Sunak attack ad comes back to bite Starmer

I have just listened to a discussion on Radio Wales in which a former Labour adviser argued that the advert out out by Labour, accusing Rishi Sunak of failing to put paedophiles in prison has been succsesful because it is being talked about in pubs. Putting aside the fact that pub talk is a hardly a measure of competence and success, in my experience very few people are in fact discussing it, but of those who are, it is hardly doing Labour any favours.

The Observer reports that an an Opinium poll has found that the controversial “attack ad” has caused more voters to think negatively of Keir Starmer’s party than a Conservative poster that accused the Labour leader of being soft on crime.

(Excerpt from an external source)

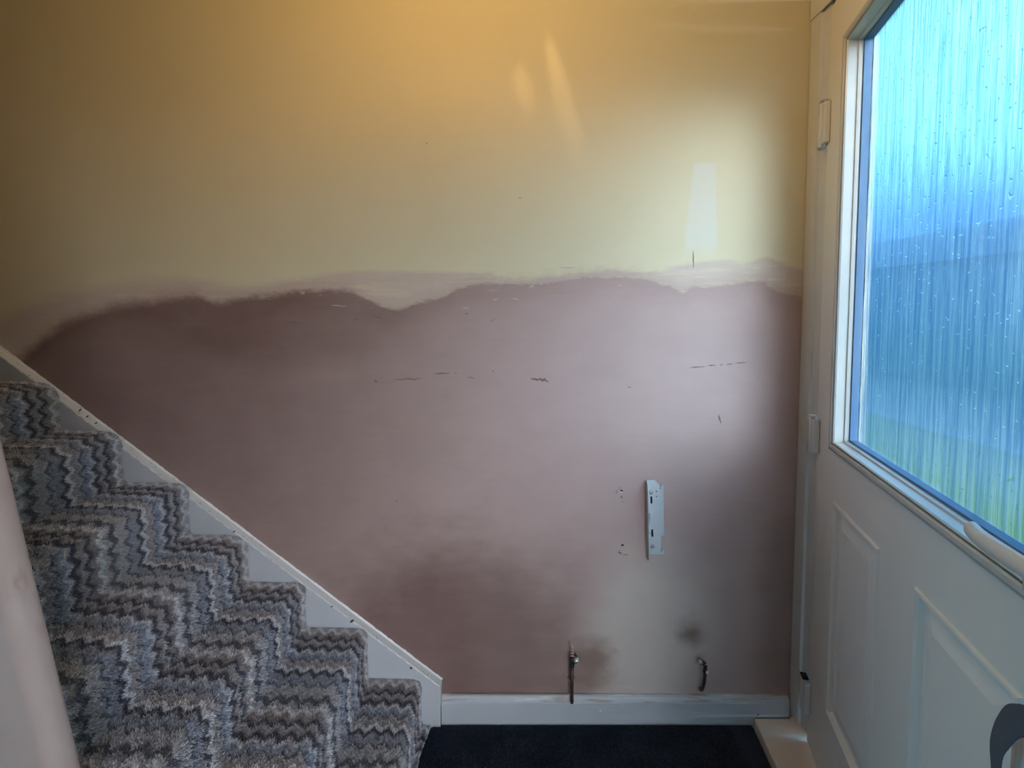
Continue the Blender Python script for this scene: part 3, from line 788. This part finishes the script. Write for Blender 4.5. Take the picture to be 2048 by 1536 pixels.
# folded flange standing off the wall along the left edge
fl = [(YW - 0.0022, 0.8165), (YW - 0.018, 0.8160), (YW - 0.030, 0.800), (YW - 0.034, 0.775), (YW - 0.034, 0.600), (YW - 0.030, 0.566), (YW - 0.018, 0.560), (YW - 0.0060, 0.5540), (YW - 0.0022, 0.572)]
def flx(z): return 0.4316 + (0.8165 - z) * 0.0300
vs = []
for off in (-0.0018, 0.0): vs += [(flx(z) + off - (YW - y) * 0.10, y, z) for y, z in fl]
n = len(fl)
rel(mesh('flange', vs, [tuple(range(n)), tuple(range(2 * n - 1, n - 1, -1))] + [(i, (i + 1) % n, n + (i + 1) % n, n + i) for i in range(n)], STEEL, br))
for sx, sz in ((0.4448, 0.7768), (0.4525, 0.5999)):
    s_ = rel(lathe('screw_head', [(0.0058, 0.0), (0.0062, 0.0012), (0.0052, 0.0030), (0.0020, 0.0036)], SCREWM, br, 14, Matrix.Translation((sx, YW - 0.0053, sz)) @ Matrix.Rotation(math.radians(90), 4, 'X')))
rel(prism('rub_mark', [(0.4378, 0.7085), (0.4425, 0.7090), (0.4428, 0.690), (0.4412, 0.672), (0.4400, 0.662), (0.4385, 0.664)], YW - 0.0056, YW - 0.0050, 'y', SMEAR, br))
rel(prism('rub_mark', [(0.4400, 0.6445), (0.4470, 0.6440), (0.4480, 0.6405), (0.4410, 0.6420)], YW - 0.0056, YW - 0.0050, 'y', SMEAR, br))

# ------------------------------------------------------------------ two cut radiator pipe tails
def spiral(name, cx, cy, z0, z1, r, turns, mat, parent, lean=0.0):
    pts = []
    n = int(turns * 14)
    for i in range(n + 1):
        f = i / n; a = 2 * math.pi * turns * f; rr = r * (1 - 0.72 * f)
        pts.append((cx + lean * f + rr * math.cos(a), cy + rr * math.sin(a), z0 + (z1 - z0) * f))
    return tube(name, pts, 0.0015, mat, parent, 6)
p1 = tag(empty('pipe_tail', (0.194, YS + 0.0, 0.09)), 'dark capped pipe tail with a shiny nut, nearer the stairs', 'pipe', 'cut radiator pipes')
p2 = tag(empty('pipe_tail', (0.619, YW, 0.12)), 'dark bent pipe tail with a white cap, under the bracket nearer the door', 'pipe', 'cut radiator pipes')
def rp(o, e): o.matrix_parent_inverse = Matrix.Translation(-e.location); return o
yp = 1.4860
rp(tube('pipe', [(0.1935, yp, 0.098), (0.1935, yp, 0.225)], 0.0050, COPPER, p1, 14), p1)
rp(lathe('end_cap', [(0.0012, 0.0), (0.0040, 0.0025), (0.0056, 0.008), (0.0058, 0.013), (0.0050, 0.0145)], DARKM, p1, 16, Matrix.Translation((0.1935, yp, 0.0885))), p1)
rp(lathe('compression_nut', [(0.0058, 0.0), (0.0072, 0.002), (0.0072, 0.011), (0.0060, 0.013)], DARKM, p1, 6, Matrix.Translation((0.1935, yp, 0.212))), p1)
vb = rp(lathe('valve_body', [(0.0062, 0.0), (0.0085, 0.003), (0.0088, 0.016), (0.0066, 0.019)], DARKM, p1, 16, Matrix.Translation((0.1938, yp, 0.2265))), p1)
rp(lathe('square_nut', [(0.0080, 0.0), (0.0096, 0.0015), (0.0096, 0.0135), (0.0080, 0.015)], CHROME, p1, 6, Matrix.Translation((0.199, yp - 0.003, 0.236)) @ Matrix.Rotation(math.radians(78), 4, 'Y') @ Matrix.Rotation(math.radians(18), 4, 'Z')), p1)
rp(spiral('copper_swarf', 0.1945, yp, 0.2455, 0.286, 0.0052, 4.5, BRASSC, p1, -0.004), p1)
rp(tube('clip_stub', [(0.183, YW - 0.001, 0.160), (0.183, YW - 0.012, 0.160), (0.1875, yp + 0.003, 0.160)], 0.0014, BRASSC, p1, 8), p1)
rp(tube('clip_stub', [(0.2035, YW - 0.001, 0.160), (0.2035, YW - 0.012, 0.160), (0.1990, yp + 0.003, 0.160)], 0.0014, BRASSC, p1, 8), p1)

rp(tube('pipe', smooth_path([(0.6175, YW + 0.002, 0.1185), (0.6175, YW - 0.010, 0.121), (0.6175, YW - 0.020, 0.135), (0.6185, YW - 0.030, 0.165), (0.6190, YW - 0.035, 0.205)], 5), 0.0053, COPPER, p2, 14), p2)
rp(lathe('white_cap', [(0.0036, 0.0), (0.0048, 0.0015), (0.0048, 0.007), (0.0030, 0.0085)], WHITEB, p2, 14, Matrix.Translation((0.6225, YW - 0.041, 0.2005))), p2)
rp(lathe('compression_nut', [(0.0060, 0.0), (0.0078, 0.002), (0.0078, 0.010), (0.0062, 0.012)], DARKM, p2, 6, Matrix.Translation((0.6190, YW - 0.035, 0.198))), p2)
rp(tube('swivel_arm', smooth_path([(0.6190, YW - 0.035, 0.210), (0.6195, YW - 0.034, 0.222), (0.6140, YW - 0.031, 0.229), (0.6020, YW - 0.024, 0.233)], 4), [0.0058] * 6 + [0.0068] * 7, DARKM, p2, 12), p2)
rp(lathe('tail_nut', [(0.0050, 0.0), (0.0092, 0.002), (0.0092, 0.010), (0.0070, 0.012)], CHROME, p2, 6, Matrix.Translation((0.6085, YW - 0.030, 0.2275)) @ Matrix.Rotation(math.radians(-62), 4, 'Y')), p2)
rp(spiral('copper_swarf', 0.6195, YW - 0.034, 0.222, 0.252, 0.0058, 3.0, BRASSC, p2, 0.002), p2)
rp(tube('wire_loop', smooth_path([(0.6235, YW - 0.038, 0.208), (0.6245, YW - 0.038, 0.222), (0.6225, YW - 0.037, 0.234), (0.6170, YW - 0.036, 0.238)], 5), 0.0011, CHROME, p2, 8), p2)

# ------------------------------------------------------------------ dark band looping in front of the lower door panel
nd = Vector((-math.cos(TH), math.sin(TH), 0)); dd = Vector((-math.sin(TH), -math.cos(TH), 0)); h0 = Vector((HX, HY, 0))
def LP(s, z, off): p = h0 + dd * s + nd * off; return Vector((p.x, p.y, z))
spts = [(.944, .984, .016), (.952, .965, .024), (.948, .925, .030), (.928, .888, .034), (.898, .862, .034), (.872, .840, .030), (.852, .806, .028), (.8415, .775, .027), (.8425, .735, .026), (.850, .68, .026), (.872, .635, .026), (.905, .620, .026), (.935, .65, .027), (.950, .74, .024), (.957, .86, .018), (.958, .93, .016), (.955, .965, .016), (.950, .980, .016), (.944, .984, .016)]
sp = smooth_path([LP(s, z, o) for s, z, o in spts], 6)
ns = len(sp); wid = []
for i in range(ns):
    f = i / (ns - 1) * (len(spts) - 1)
    wv = np.interp(f, [0, 3, 4, 5, 6, 7, 8, 9, 12, 18], [.009, .012, .0165, .0170, .0155, .0125, .0080, .0075, .010, .009])
    wid.append((float(wv), 0.0022))
dark_loop = tube('dark_loop', sp, wid, DARKLOOPM, None, 14, flat=tuple(nd), caps=False)
tag(dark_loop, 'dark grey band looping down in front of the lower white door panel', 'dark_loop')

# white paint crumb lying on the carpet
cr = mesh('plaster_crumb', [Vector((math.cos(a) * r, math.sin(a) * r, h)) for (r, h) in ((.0026, 0), (.0032, .0018), (.0018, .0038)) for a in [i * 1.0472 for i in range(6)]],
          [tuple(range(6)), tuple(range(12, 18))] + [(a * 6 + i, a * 6 + (i + 1) % 6, (a + 1) * 6 + (i + 1) % 6, (a + 1) * 6 + i) for a in (0, 1) for i in range(6)], WHITEB)
cr.location = (-0.553, 1.455, 0.345); tag(cr, 'tiny white plaster crumb on the second carpeted step', 'crumb')

# ------------------------------------------------------------------ pendant lamp (hangs above the picture)
lamp = tag(empty('pendant_lamp', (-0.13, 0.72, ZC)), 'warm pendant lamp hanging from the ceiling above the stair foot', 'lamp')
def rl(o): o.matrix_parent_inverse = Matrix.Translation(-lamp.location); return o
LX, LY, LZ = -0.13, 0.72, 2.36
rl(lathe('ceiling_rose', [(0.045, 0), (0.045, 0.008), (0.02, 0.03)], CEIL, lamp, 20, Matrix.Translation((LX, LY, ZC - 0.0005)) @ Matrix.Rotation(math.pi, 4, 'X')))
rl(tube('flex', [(LX, LY, ZC - 0.02), (LX, LY, LZ + 0.115)], 0.003, BEADW, lamp, 8))
rl(lathe('bulb_holder', [(0.016, 0.06), (0.018, 0.075), (0.018, 0.11), (0.008, 0.118)], BEADW, lamp, 16, Matrix.Translation((LX, LY, LZ))))
BULB = Mat('glowing_bulb'); BULB.b.inputs['Emission Color'].default_value = (1, 0.62, 0.24, 1); BULB.b.inputs['Emission Strength'].default_value = 0.5
blb = rl(lathe('bulb', [(0.003, 0.046), (0.010, 0.047), (0.013, 0.052), (0.013, 0.06)], BULB.m, lamp, 16, Matrix.Translation((LX, LY, LZ))))
# unseen bowl added under the bulb, keeps warm light off lower surfaces
bw = [(0.004, -0.150), (0.060, -0.146), (0.100, -0.132), (0.128, -0.110)]
rl(lathe('light_block_bowl', bw + [(r_ - 0.002, h_ + 0.004) for r_, h_ in reversed(bw)], CHROME, lamp, 40, Matrix.Translation((LX, LY, LZ))))
for q in range(3):
    an = q * 2.0944
    rl(tube('bowl_rod', [(LX + 0.124 * math.cos(an), LY + 0.124 * math.sin(an), LZ - 0.110), (LX + 0.016 * math.cos(an), LY + 0.016 * math.sin(an), LZ + 0.100)], 0.0015, CHROME, lamp, 6))
ld = bpy.data.lights.new('bulb_light', 'POINT'); ld.energy = 9.0; ld.color = (1.0, 0.58, 0.17); ld.shadow_soft_size = 0.055
lo = bpy.data.objects.new('bulb_light', ld); COL.objects.link(lo); lo.location = (LX, LY, LZ - 0.01)

# two added spots, unseen, throwing light streaks on the far wall
def streak_spot(src, aim, cone, watts, label):
    d = (Vector(aim) - Vector(src)).normalized()
    root = tag(empty('added_streak_spot', (src[0], src[1], ZC)), label, 'lamp', 'added spots for the wall streaks')
    inv = Matrix.Translation(-root.location)
    R = Matrix.Translation(src) @ d.to_track_quat('Z', 'Y').to_matrix().to_4x4()
    a = lathe('streak_spot_plate', [(0.022, 0), (0.022, 0.006), (0.012, 0.010)], CEIL, root, 18, Matrix.Translation((src[0], src[1], ZC - 0.0005)) @ Matrix.Rotation(math.pi, 4, 'X')); a.matrix_parent_inverse = inv
    b = lathe('streak_spot_head', [(0.010, -0.045), (0.016, -0.040), (0.018, -0.012), (0.018, -0.008)], CHROME, root, 18, R); b.matrix_parent_inverse = inv
    l_ = bpy.data.lights.new('spot', 'SPOT'); l_.energy = watts; l_.color = (1.0, 0.70, 0.36); l_.spot_size = math.radians(cone); l_.spot_blend = 1.0; l_.shadow_soft_size = 0.008
    lo_ = bpy.data.objects.new('spot', l_); COL.objects.link(lo_); lo_.location = src; lo_.rotation_euler = d.to_track_quat('-Z', 'Y').to_euler()
streak_spot((-0.110, 1.270, 2.575), (0.036, 1.514, 2.040), 7.5, 3.6, 'added unseen spot for a wall streak, farther from the door')
streak_spot((0.010, 1.432, 2.575), (0.150, 1.514, 2.040), 8.0, 8.5, 'added unseen spot for a wall streak, nearer the door')

# ------------------------------------------------------------------ outside the door
struct(box('lawn', (1.12, -40, -0.20), (5.2, 14, -0.10), GRASS), 'green lawn outside the front door')
struct(box('driveway', (5.2, -60, -0.20), (60, 60, -0.11), PAVE), 'grey drive and road beyond the lawn')
hs = tag(empty('far_house', (16, 13, -0.1)), 'grey house across the road blurred by the door glass', 'house')
def rh(o): o.matrix_parent_inverse = Matrix.Translation(-hs.location); return o
rh(box('house_walls', (14, 4, -0.1), (20, 26, 3.0), HOUSE, hs))
rh(prism('roof', [(13.6, 3.0), (17, 4.6), (20.4, 3.0)], 3.6, 26.4, 'y', ROOF, hs))
for yy in (6, 10, 14, 18, 22): rh(box('window', (13.95, yy, 1.0), (14.02, yy + 1.4, 2.2), PANE, hs))
hg = box('hedge', (9.0, 2.0, -0.1), (9.9, 24, 1.15), HEDGE); tag(hg, 'low dark hedge edging the drive outside', 'hedge')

The pollsters found that the Labour advert about Sunak made 17% of those polled feel less favourable about the Conservatives, but also 12% feel less favourable to Labour. The Conservative advert about Starmer made 9% feel less favourable about Labour and 2% less positive about the Conservatives:

Behind the scenes, however, the release of the crime attack ad has caused tensions and dented confidence within Labour, with senior figures and officials at odds over the party’s campaigning style. Last Wednesday, Starmer’s political director, Luke Sullivan, gave senior advisers a dressing-down after stinging unattributable briefings against the shadow home secretary, Yvette Cooper, appeared in the media. The briefings, including suggestions that Cooper still had leadership ambitions and was disloyal, followed a report in the Observer last weekend saying that she had nothing to do with the ad and that several shadow cabinet ministers were blindsided by its release.

One Labour insider said there was a lot of “nervousness” about whether the party had lurched too suddenly from a relatively sober approach under Starmer into “dirty politics”. “It was quite painful. There was no laying of the ground. It is not where we have pitched before,” said one senior adviser.

Some see the change of style, which officials say was approved by a combination of Morgan McSweeney, the party’s campaign director, Shabana Mahmood, the national campaign coordinator, David Evans, the general secretary, and shadow justice secretary Steve Reed, as a panicked reaction to Sunak’s re-establishment of some semblance of competence to government after the chaos under Boris Johnson and Liz Truss, during which Labour had to do little but sit and watch its poll lead soar.

“We expected this with Sunak,” said a party source. “He was always going to be different because he is not as crazy as Boris Johnson and not as mad as Liz Truss. But there remain questions about whether we lose more than we gain by coming off the moral high ground.”

A shadow cabinet source added: “We all had loads of emails. Our people didn’t like it. They thought it crossed the line.” Some of those who complained believed the ad had racist undertones.

While much of the criticism has come from supporters of Jeremy Corbyn, including the former shadow chancellor John McDonnell, it is by no means confined to that wing of the party. Another frontbencher said the ad was a product of Starmer’s lack of clear political vision, combined with frustration at having to limit spending commitments to a bare minimum in the belief that doing so bolsters Labour’s economic credibility. “If we can’t say much on policy, the view is that we have to attack them more. That is the thinking.

“But do people believe it when we tear into Sunak personally, when he has only been there five minutes? It’s not the greatest look.”

Inside the shadow cabinet itself, differences of approach are clear. Some point to Cooper and Reed. “She [Cooper] is very cautious, very risk-averse and always has been, whereas Steve is very gung ho, says let’s lean into everything which can be a problem,” said a well-informed source.

Labour may have retained their poll lead but if they keep up with this sort of campaign they will start to lose ground.